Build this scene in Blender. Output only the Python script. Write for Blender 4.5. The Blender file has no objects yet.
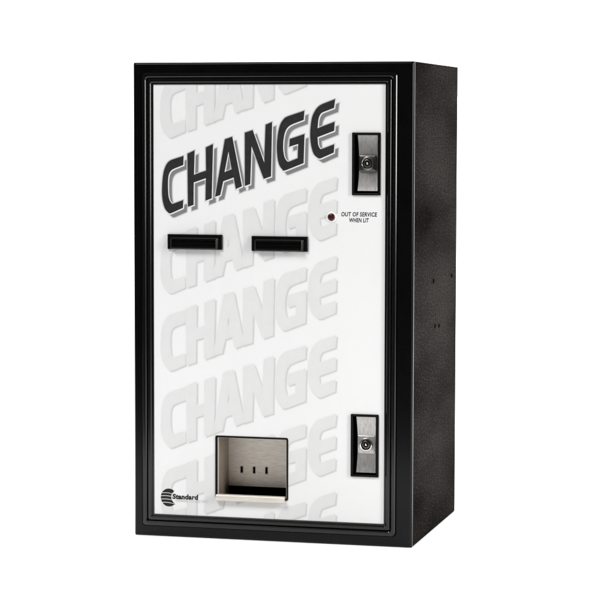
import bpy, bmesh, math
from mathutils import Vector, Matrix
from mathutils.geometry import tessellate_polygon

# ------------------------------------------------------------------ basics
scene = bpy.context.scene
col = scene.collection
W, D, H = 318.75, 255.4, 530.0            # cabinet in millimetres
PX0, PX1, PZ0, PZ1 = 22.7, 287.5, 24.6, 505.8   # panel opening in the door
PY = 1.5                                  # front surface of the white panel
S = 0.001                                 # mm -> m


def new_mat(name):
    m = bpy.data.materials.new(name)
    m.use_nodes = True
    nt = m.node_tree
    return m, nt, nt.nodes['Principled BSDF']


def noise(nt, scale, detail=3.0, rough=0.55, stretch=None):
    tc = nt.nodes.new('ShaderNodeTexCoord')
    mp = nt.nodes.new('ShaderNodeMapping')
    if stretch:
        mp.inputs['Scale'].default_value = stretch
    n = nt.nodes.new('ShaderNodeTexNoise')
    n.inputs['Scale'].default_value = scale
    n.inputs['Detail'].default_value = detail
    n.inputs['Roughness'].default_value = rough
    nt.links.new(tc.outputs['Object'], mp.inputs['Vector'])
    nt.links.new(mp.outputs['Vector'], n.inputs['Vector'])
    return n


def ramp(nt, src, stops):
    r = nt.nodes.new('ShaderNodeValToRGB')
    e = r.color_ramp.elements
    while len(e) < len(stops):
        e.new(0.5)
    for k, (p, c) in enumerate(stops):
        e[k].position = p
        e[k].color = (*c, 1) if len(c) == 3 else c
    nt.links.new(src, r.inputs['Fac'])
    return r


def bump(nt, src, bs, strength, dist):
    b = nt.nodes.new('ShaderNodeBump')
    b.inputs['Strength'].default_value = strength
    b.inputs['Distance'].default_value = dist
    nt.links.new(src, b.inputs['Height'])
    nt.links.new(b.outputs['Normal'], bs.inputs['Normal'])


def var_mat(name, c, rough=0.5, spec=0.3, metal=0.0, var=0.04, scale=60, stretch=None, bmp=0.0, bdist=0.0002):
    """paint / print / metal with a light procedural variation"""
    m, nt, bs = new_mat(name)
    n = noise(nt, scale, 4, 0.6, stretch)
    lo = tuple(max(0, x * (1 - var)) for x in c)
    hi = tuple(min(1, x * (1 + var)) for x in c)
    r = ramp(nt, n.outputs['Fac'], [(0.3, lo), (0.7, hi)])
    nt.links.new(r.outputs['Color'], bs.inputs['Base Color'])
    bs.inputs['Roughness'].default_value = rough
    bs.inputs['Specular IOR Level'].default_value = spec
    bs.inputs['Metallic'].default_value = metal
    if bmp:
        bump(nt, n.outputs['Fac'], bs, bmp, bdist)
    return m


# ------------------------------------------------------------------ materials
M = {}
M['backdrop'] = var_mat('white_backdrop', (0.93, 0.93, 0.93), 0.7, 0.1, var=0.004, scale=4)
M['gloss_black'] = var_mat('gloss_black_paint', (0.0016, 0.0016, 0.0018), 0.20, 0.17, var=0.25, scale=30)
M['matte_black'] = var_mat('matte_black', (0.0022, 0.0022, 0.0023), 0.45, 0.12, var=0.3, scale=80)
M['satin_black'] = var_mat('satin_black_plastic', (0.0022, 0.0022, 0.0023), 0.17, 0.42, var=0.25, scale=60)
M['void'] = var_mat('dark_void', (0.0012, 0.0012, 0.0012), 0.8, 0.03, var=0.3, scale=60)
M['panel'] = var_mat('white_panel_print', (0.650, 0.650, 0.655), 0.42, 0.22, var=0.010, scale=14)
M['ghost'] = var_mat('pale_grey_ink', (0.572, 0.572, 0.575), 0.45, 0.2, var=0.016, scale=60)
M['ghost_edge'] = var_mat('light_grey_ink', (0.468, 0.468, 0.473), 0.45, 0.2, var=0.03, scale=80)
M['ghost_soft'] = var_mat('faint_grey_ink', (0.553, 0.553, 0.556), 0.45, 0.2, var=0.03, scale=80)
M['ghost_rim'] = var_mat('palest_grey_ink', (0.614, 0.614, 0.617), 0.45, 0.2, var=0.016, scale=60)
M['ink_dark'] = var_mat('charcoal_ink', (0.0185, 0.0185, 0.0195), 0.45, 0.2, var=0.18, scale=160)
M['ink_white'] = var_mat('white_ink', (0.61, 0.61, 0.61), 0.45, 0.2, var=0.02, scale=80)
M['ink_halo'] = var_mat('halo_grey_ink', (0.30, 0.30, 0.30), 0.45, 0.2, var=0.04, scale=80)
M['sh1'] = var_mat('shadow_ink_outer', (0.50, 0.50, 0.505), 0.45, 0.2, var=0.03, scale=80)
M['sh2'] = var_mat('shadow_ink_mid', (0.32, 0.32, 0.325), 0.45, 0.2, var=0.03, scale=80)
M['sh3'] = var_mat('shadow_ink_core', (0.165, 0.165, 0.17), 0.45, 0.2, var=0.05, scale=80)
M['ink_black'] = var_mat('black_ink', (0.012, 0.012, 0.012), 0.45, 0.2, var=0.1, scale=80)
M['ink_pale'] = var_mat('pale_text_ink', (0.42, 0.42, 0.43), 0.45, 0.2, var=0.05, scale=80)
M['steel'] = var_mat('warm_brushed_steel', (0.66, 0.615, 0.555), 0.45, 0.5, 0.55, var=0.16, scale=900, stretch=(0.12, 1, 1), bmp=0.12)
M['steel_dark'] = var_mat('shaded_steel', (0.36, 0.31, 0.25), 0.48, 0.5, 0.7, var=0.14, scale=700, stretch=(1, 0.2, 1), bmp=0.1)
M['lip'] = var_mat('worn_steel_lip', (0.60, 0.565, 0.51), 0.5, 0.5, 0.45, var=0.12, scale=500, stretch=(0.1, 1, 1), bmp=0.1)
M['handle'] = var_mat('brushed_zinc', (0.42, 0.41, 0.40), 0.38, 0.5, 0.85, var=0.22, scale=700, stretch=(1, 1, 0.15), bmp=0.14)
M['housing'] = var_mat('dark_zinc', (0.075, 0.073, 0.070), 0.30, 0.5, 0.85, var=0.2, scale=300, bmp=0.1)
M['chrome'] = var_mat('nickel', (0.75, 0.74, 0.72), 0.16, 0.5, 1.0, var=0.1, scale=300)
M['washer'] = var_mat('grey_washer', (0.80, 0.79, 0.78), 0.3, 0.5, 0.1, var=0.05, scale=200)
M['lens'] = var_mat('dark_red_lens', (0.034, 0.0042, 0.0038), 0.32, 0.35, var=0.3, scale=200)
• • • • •
Would you set down the listing exactly, omitting pictures?

Build this scene in Blender. Output only the Python script. Write for Blender 4.5. The Blender file has no objects yet.
import bpy, bmesh, math
from mathutils import Vector, Matrix
from mathutils.geometry import tessellate_polygon

# ------------------------------------------------------------------ basics
scene = bpy.context.scene
col = scene.collection
W, D, H = 318.75, 255.4, 530.0            # cabinet in millimetres
PX0, PX1, PZ0, PZ1 = 22.7, 287.5, 24.6, 505.8   # panel opening in the door
PY = 1.5                                  # front surface of the white panel
S = 0.001                                 # mm -> m


def new_mat(name):
    m = bpy.data.materials.new(name)
    m.use_nodes = True
    nt = m.node_tree
    return m, nt, nt.nodes['Principled BSDF']


def noise(nt, scale, detail=3.0, rough=0.55, stretch=None):
    tc = nt.nodes.new('ShaderNodeTexCoord')
    mp = nt.nodes.new('ShaderNodeMapping')
    if stretch:
        mp.inputs['Scale'].default_value = stretch
    n = nt.nodes.new('ShaderNodeTexNoise')
    n.inputs['Scale'].default_value = scale
    n.inputs['Detail'].default_value = detail
    n.inputs['Roughness'].default_value = rough
    nt.links.new(tc.outputs['Object'], mp.inputs['Vector'])
    nt.links.new(mp.outputs['Vector'], n.inputs['Vector'])
    return n


def ramp(nt, src, stops):
    r = nt.nodes.new('ShaderNodeValToRGB')
    e = r.color_ramp.elements
    while len(e) < len(stops):
        e.new(0.5)
    for k, (p, c) in enumerate(stops):
        e[k].position = p
        e[k].color = (*c, 1) if len(c) == 3 else c
    nt.links.new(src, r.inputs['Fac'])
    return r


def bump(nt, src, bs, strength, dist):
    b = nt.nodes.new('ShaderNodeBump')
    b.inputs['Strength'].default_value = strength
    b.inputs['Distance'].default_value = dist
    nt.links.new(src, b.inputs['Height'])
    nt.links.new(b.outputs['Normal'], bs.inputs['Normal'])


def var_mat(name, c, rough=0.5, spec=0.3, metal=0.0, var=0.04, scale=60, stretch=None, bmp=0.0, bdist=0.0002):
    """paint / print / metal with a light procedural variation"""
    m, nt, bs = new_mat(name)
    n = noise(nt, scale, 4, 0.6, stretch)
    lo = tuple(max(0, x * (1 - var)) for x in c)
    hi = tuple(min(1, x * (1 + var)) for x in c)
    r = ramp(nt, n.outputs['Fac'], [(0.3, lo), (0.7, hi)])
    nt.links.new(r.outputs['Color'], bs.inputs['Base Color'])
    bs.inputs['Roughness'].default_value = rough
    bs.inputs['Specular IOR Level'].default_value = spec
    bs.inputs['Metallic'].default_value = metal
    if bmp:
        bump(nt, n.outputs['Fac'], bs, bmp, bdist)
    return m


# ------------------------------------------------------------------ materials
M = {}
M['backdrop'] = var_mat('white_backdrop', (0.93, 0.93, 0.93), 0.7, 0.1, var=0.004, scale=4)
M['gloss_black'] = var_mat('gloss_black_paint', (0.0016, 0.0016, 0.0018), 0.20, 0.17, var=0.25, scale=30)
M['matte_black'] = var_mat('matte_black', (0.0022, 0.0022, 0.0023), 0.45, 0.12, var=0.3, scale=80)
M['satin_black'] = var_mat('satin_black_plastic', (0.0022, 0.0022, 0.0023), 0.17, 0.42, var=0.25, scale=60)
M['void'] = var_mat('dark_void', (0.0012, 0.0012, 0.0012), 0.8, 0.03, var=0.3, scale=60)
M['panel'] = var_mat('white_panel_print', (0.650, 0.650, 0.655), 0.42, 0.22, var=0.010, scale=14)
M['ghost'] = var_mat('pale_grey_ink', (0.572, 0.572, 0.575), 0.45, 0.2, var=0.016, scale=60)
M['ghost_edge'] = var_mat('light_grey_ink', (0.468, 0.468, 0.473), 0.45, 0.2, var=0.03, scale=80)
M['ghost_soft'] = var_mat('faint_grey_ink', (0.553, 0.553, 0.556), 0.45, 0.2, var=0.03, scale=80)
M['ghost_rim'] = var_mat('palest_grey_ink', (0.614, 0.614, 0.617), 0.45, 0.2, var=0.016, scale=60)
M['ink_dark'] = var_mat('charcoal_ink', (0.0185, 0.0185, 0.0195), 0.45, 0.2, var=0.18, scale=160)
M['ink_white'] = var_mat('white_ink', (0.61, 0.61, 0.61), 0.45, 0.2, var=0.02, scale=80)
M['ink_halo'] = var_mat('halo_grey_ink', (0.30, 0.30, 0.30), 0.45, 0.2, var=0.04, scale=80)
M['sh1'] = var_mat('shadow_ink_outer', (0.50, 0.50, 0.505), 0.45, 0.2, var=0.03, scale=80)
M['sh2'] = var_mat('shadow_ink_mid', (0.32, 0.32, 0.325), 0.45, 0.2, var=0.03, scale=80)
M['sh3'] = var_mat('shadow_ink_core', (0.165, 0.165, 0.17), 0.45, 0.2, var=0.05, scale=80)
M['ink_black'] = var_mat('black_ink', (0.012, 0.012, 0.012), 0.45, 0.2, var=0.1, scale=80)
M['ink_pale'] = var_mat('pale_text_ink', (0.42, 0.42, 0.43), 0.45, 0.2, var=0.05, scale=80)
M['steel'] = var_mat('warm_brushed_steel', (0.66, 0.615, 0.555), 0.45, 0.5, 0.55, var=0.16, scale=900, stretch=(0.12, 1, 1), bmp=0.12)
M['steel_dark'] = var_mat('shaded_steel', (0.36, 0.31, 0.25), 0.48, 0.5, 0.7, var=0.14, scale=700, stretch=(1, 0.2, 1), bmp=0.1)
M['lip'] = var_mat('worn_steel_lip', (0.60, 0.565, 0.51), 0.5, 0.5, 0.45, var=0.12, scale=500, stretch=(0.1, 1, 1), bmp=0.1)
M['handle'] = var_mat('brushed_zinc', (0.42, 0.41, 0.40), 0.38, 0.5, 0.85, var=0.22, scale=700, stretch=(1, 1, 0.15), bmp=0.14)
M['housing'] = var_mat('dark_zinc', (0.075, 0.073, 0.070), 0.30, 0.5, 0.85, var=0.2, scale=300, bmp=0.1)
M['chrome'] = var_mat('nickel', (0.75, 0.74, 0.72), 0.16, 0.5, 1.0, var=0.1, scale=300)
M['washer'] = var_mat('grey_washer', (0.80, 0.79, 0.78), 0.3, 0.5, 0.1, var=0.05, scale=200)
M['lens'] = var_mat('dark_red_lens', (0.034, 0.0042, 0.0038), 0.32, 0.35, var=0.3, scale=200)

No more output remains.